İnisiyasyonun amacı, ruhun derinliğinin ışıması için egonun ve kişiliğin yüzeyini kazımaktır.

Dönüşüm Haberleri Ağustos sayısının duyurular bölümünde Sparrow Hart’ın yazmış olduğu “Rüyalar ve Yusufçuk’a Dair” adlı yazının bağlantısını paylaşmıştım.

Sparrow Hart, yazısında, yusufçukların 16,000 merceği olan iki çift göze sahip olduklarını nasıl öğrendiğini paylaşıyordu. Sparrow Hart, yusufçukların bizim aklımızın almayacağı ve anlayamayacağımız bir evrende yaşadıkları hakkında düşüncelerini anlatıyordu. Bu bende derin bir düşünce sürecini tetikledi.

İnsanlar olarak içsel ve dışsal duyulara sahibiz. Fakat, batı dünyasında, duyularımızın derinliğini kullanmıyoruz.
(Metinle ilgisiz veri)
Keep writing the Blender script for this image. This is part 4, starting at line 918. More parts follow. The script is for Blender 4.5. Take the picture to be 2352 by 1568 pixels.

Modern dünyada yaşarken duyularımızı nasıl körelttiğimiz üzerine derinlemesine düşünmeye başladım. Havası kirli, ağırlaşmış yerlerde yaşıyor ve çalışıyoruz. Pek çok insan, havanın kokusunu gizlemek için yapay kokulu spreyler ve mumlar kullanıyor.  

Gün boyunca elektronik araçlarımızla müzik dinliyoruz. Pek çoğumuz dışsal gürültüyle öylesine çevrilmiş biçimde yaşıyor ki ne kuşların şakımalarını ne de hafif meltemlerin, güçlü rüzgarların ya da yağmurun sesini duyamıyoruz.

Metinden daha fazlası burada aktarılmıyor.